LEONHARDT: Thanks, Kai.

Comments

  • Comment | Refresh

  • By Michael Denby

    From Phoenix, AZ, 12/07/2009

    Rather than spend $4,000 on home improvements to weatherize the home, just do a Home Energy Audit. You can save upwards of $600-$700 (according to Energy Star) a year without having to spend $4,000 upfront. With an energy audit, you get to decide your level of input and the returns you want to see. Weatherization is part of energy auditing, but it is the more labor intensive side.
    Denby Energy, LLC teaches energy auditing nationwide under its exclusive online program at www.denbyenergy.com

    By Jeff Janes

    From San Diego, CA, 11/21/2009

    Kai says:

    "But it's going to save you $400 a year, which means that you have to be in the house 11 years to make it worth your while, and you're not sure you're going to do that."

    Why do you have to earn it back while you live in your home? Do caulk and efficient furnaces (and for that matter solar panels) magically disappear when the dead of ownership is transferred?
    Do prospective purchasers of existing homes place utterly no value on lower utility bills?

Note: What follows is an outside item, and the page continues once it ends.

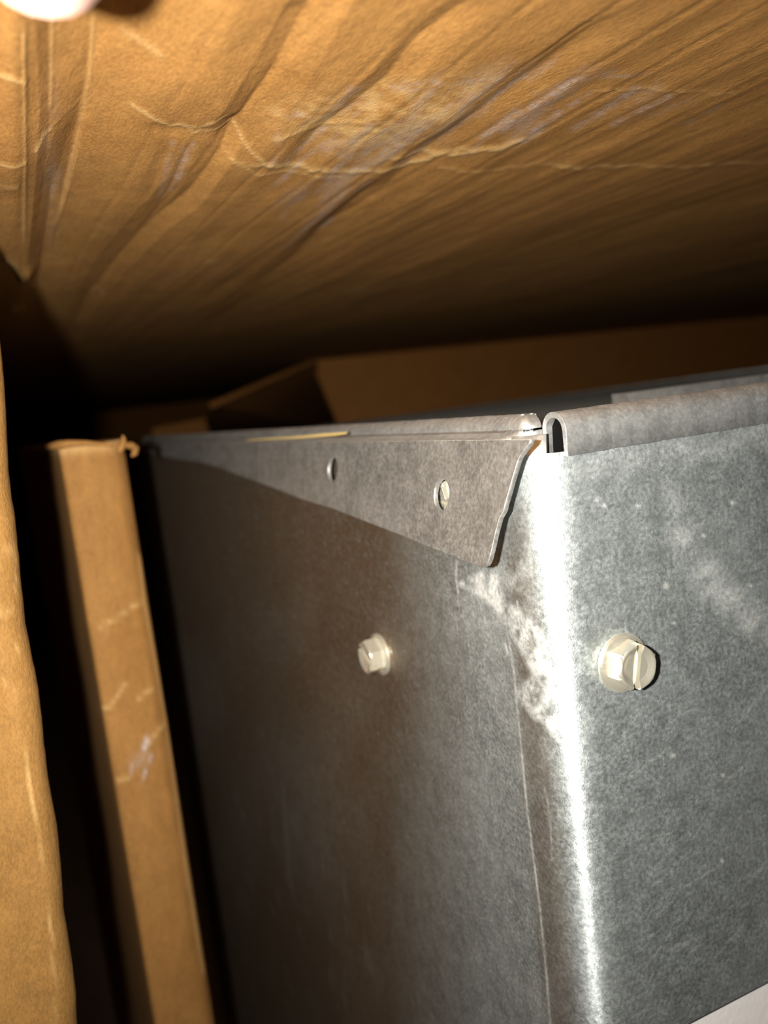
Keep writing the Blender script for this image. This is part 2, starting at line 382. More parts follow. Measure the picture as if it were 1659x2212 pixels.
# front flap standing at the left, its edge rolled back
YF = .144
edge_pts = [(-95, 470), (-20, 600), (0, 690), (14, 900), (40, 1200), (72, 1430), (107, 1657), (140, 1930), (171, 2212), (186, 2350)]
e3 = np.array([at_y(x, y, YF) for x, y in edge_pts]); order = np.argsort(e3[:, 2])
nz_, npf = 260, 150
zz = np.linspace(0, ZC + .034, nz_)
er = np.interp(zz, e3[order, 2], e3[order, 0])
er = np.where(zz > ZC + .030, er, er) + .00025 * (fbm(zz * 500, zz * 0, 91) - .5) + .0002 * np.sin(zz * 260)
u = np.concatenate([np.linspace(-.15, -.03, 20)[:-1], np.linspace(-.03, 0, 90)])
P = []
rad = .0046
prof = [(x, 0.0) for x in u - rad] + [(-rad + rad * math.sin(a), rad - rad * math.cos(a)) for a in np.linspace(0, math.pi, 26)[1:]] + [(-rad - k, 2 * rad) for k in (.01, .025, .045, .14)]
prof = np.array(prof)
Xf = er[None, :] + prof[:, 0][:, None]; Yf = YF + prof[:, 1][:, None] + np.clip(prof[:, 0][:, None] + rad, -.045, 0) * .25 + 0 * zz[None, :]; Zf = zz[None, :] + 0 * Xf
Xf = np.where(prof[:, 0][:, None] < -.1, np.maximum(Xf, XL + .002), Xf)
fp = np.stack([Xf, Yf, Zf], -1); fx_, fy_ = pix(fp)
hh = .0010 * (fbm(fx_ / 120, fy_ / 160, 15) - .5); wr = np.zeros_like(hh)
front = (prof[:, 1] < rad)[:, None]
for k, pts in enumerate(([(-10, 1462), (0, 1466), (35, 1492), (48, 1590), (68, 1720), (95, 1870), (112, 2030), (124, 2212)],
                         [(0, 1325), (30, 1315)], [(0, 1200), (28, 1185)], [(34, 1180), (36, 1240), (32, 1290)], [(40, 1405), (44, 1410)])):
    s, tt = polyline(fx_, fy_ + (fbm(fx_ / 20, fy_ / 30, 50 + k) - .5) * 8, pts)
    kk = np.exp(-(s / 2.6) ** 2); wr = np.maximum(wr, (.4, .25, .25, .45, 1.0)[k] * kk * np.clip(fbm(fx_ / 20, fy_ / 60, 66) * 2 - .3, .2, 1)); hh = hh + .00008 * kk
hh = hh + .00015 * np.cos(zz / .0021)[None, :] * np.clip(fbm(fx_ / 90, fy_ / 60, 31) * 3 - 1.4, 0, 1)
for k, y0 in enumerate((940, 1010, 1020, 1100, 1180, 1290, 1390)):
    s, tt = polyline(fx_, fy_, [(-12, y0 + 6), (20, y0), (48, y0 - 8)]); hh = hh - .00030 * np.exp(-(s / 3.5) ** 2)
fp[..., 1] -= hh * front
nn = fp.shape[0]
fP = fp.reshape(-1, 3)
cap_t = [i * nz_ + nz_ - 1 for i in range(nn)]; cap_b = [i * nz_ for i in range(nn)][::-1]
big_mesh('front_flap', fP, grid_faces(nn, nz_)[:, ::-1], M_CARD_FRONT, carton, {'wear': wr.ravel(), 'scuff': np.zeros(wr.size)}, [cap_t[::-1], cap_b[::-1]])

# ------------------------------------------------------------------ cardboard insert between carton and metal box
YI = .225
ins = empty('cardboard_insert', (.03, .35, 0))
tag(ins, 'upright folded brown cardboard insert with torn top, standing left of the metal box', 'cardboard insert')
p_f = at_y(165, 1200, YI)[0]; p_e = at_y(316, 1200, YI)[0]
r1, r2 = .0016, .0042
path = [(p_f, YI + .22), (p_f, YI + .12), (p_f, YI + .06), (p_f, YI + .03), (p_f, YI + .012)]
path += [(p_f + r1 - r1 * math.cos(a), YI + r1 - r1 * math.sin(a)) for a in np.linspace(0, math.pi / 2, 9)]
path += [(x, YI) for x in np.linspace(p_f + r1, p_e - r2, 44)[1:-1]]
path += [(p_e - r2 + r2 * math.sin(a), YI + r2 - r2 * math.cos(a)) for a in np.linspace(0, math.pi / 2, 14)]
path += [(p_e, YI + .012), (p_e, YI + .05), (p_e, YI + .22)]
path = np.array(path); path[:, 1] += .0045 * np.clip((path[:, 0] - p_f) / (p_e - p_f), 0, 1) ** 2; nq = len(path)
topz = np.array([at_y(170, 962, YI)[2]] * nq)
rag = .0011 * (fbm(np.arange(nq) * .16, np.zeros(nq), 21) - .5) + .0005 * (fbm(np.arange(nq) * .7, np.zeros(nq), 22) - .5)
topz = topz + rag
nzp = 300
wz = np.linspace(0, 1, nzp)
lean = np.array([at_y(165, 1200, YI)[0] - p_f, 0])
IP = np.zeros((nq, nzp, 3))
for i in range(nq):
    IP[i, :, 2] = wz * topz[i]; IP[i, :, 0] = path[i, 0]; IP[i, :, 1] = path[i, 1]
ix, iy = pix(IP)
fr = (path[:, 1] < YI + .0085)[:, None] * 1.0
dd = .0005 * (fbm(ix / 60, iy / 260, 33) - .5) + .00012 * np.cos(IP[..., 2] / .0026 * 2 * math.pi) * np.clip(1 - np.abs(IP[..., 0] - p_f - .001) / .003, 0, 1)
iw = np.zeros_like(dd); isc = np.zeros_like(dd)
for k, (pts, am) in enumerate((([(215, 1355), (260, 1330), (310, 1295)], 1), ([(205, 1537), (240, 1525), (272, 1475)], 1), ([(300, 1510), (330, 1485)], 1), ([(318, 1610), (360, 1555)], 1), ([(255, 1685), (285, 1680)], .6), ([(302, 1200), (314, 1300), (360, 1560), (400, 1850), (440, 2100)], 1.2))):
    s, tt = polyline(ix, iy, pts); kk = np.exp(-(s / 4) ** 2); dd = dd + am * .0003 * kk; iw = np.maximum(iw, .4 * kk)
for (cx, cy, sx, sy, a) in ((314, 1607, 6, 13, 1), (285, 1658, 3, 10, .8), (325, 1638, 3, 8, .7), (313, 1670, 2.5, 16, .7), (305, 1640, 18, 18, .22)):
    isc = np.maximum(isc, a * np.exp(-((ix - cx + (iy - cy) * .3) / sx) ** 2 - ((iy - cy) / sy) ** 2) * 1.6)
iw = np.maximum(iw, .6 * np.clip((wz[None, :] - .992) / .008, 0, 1))
IP[..., 1] -= dd * fr
capt = [i * nzp + nzp - 1 for i in range(nq)]; capb = [i * nzp for i in range(nq)][::-1]
closing = [[0, nzp - 1, (nq - 1) * nzp + nzp - 1, (nq - 1) * nzp]]
big_mesh('folded_panel', IP.reshape(-1, 3), grid_faces(nq, nzp)[:, ::-1], M_CARD_POST, ins, {'wear': iw.ravel(), 'scuff': np.clip(isc, 0, 1).ravel()}, [capt[::-1], capb[::-1]] + closing)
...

    Perhaps this is a matter for Dan Ariely to look into.

    By Daryl Reece

    From Atlanta, GA, 11/19/2009

    Do you live in the real world? There are so many dubious assertions in this story that it is a joke. Start with private economist say that there are 700,000 to 1.5 million jobs because of the stimulus. Who are these people?I've never heard anyone but the White House say that. Then the economic argument of weatherizing is absurd. If the government gives you $2,000 then it might be worth it. Where does the $2000 come from? Taxes, which is coming from you along with the overhead to administer it. We have to get out of this feel good economics and learn to spend our money on the most productive investments that are backed up with REAL math. Stop putting these hacks on the air.

    By T Johnson

    From Corvallis, OR, 11/18/2009

    So... exactly what does "fiscal discipline" mean?

    By Jonathan Lovelace

    From Milan, MI, 11/18/2009

    One definition of insanity is trying the same thing and expecting different results. The conventional wisdom seems to be that the government throwing money at a recession will make it go away. We've tried that. It seems clear to me that the so-called stimulus made the recession WORSE. To solve our economic woes, we need fiscal discipline, not profligacy.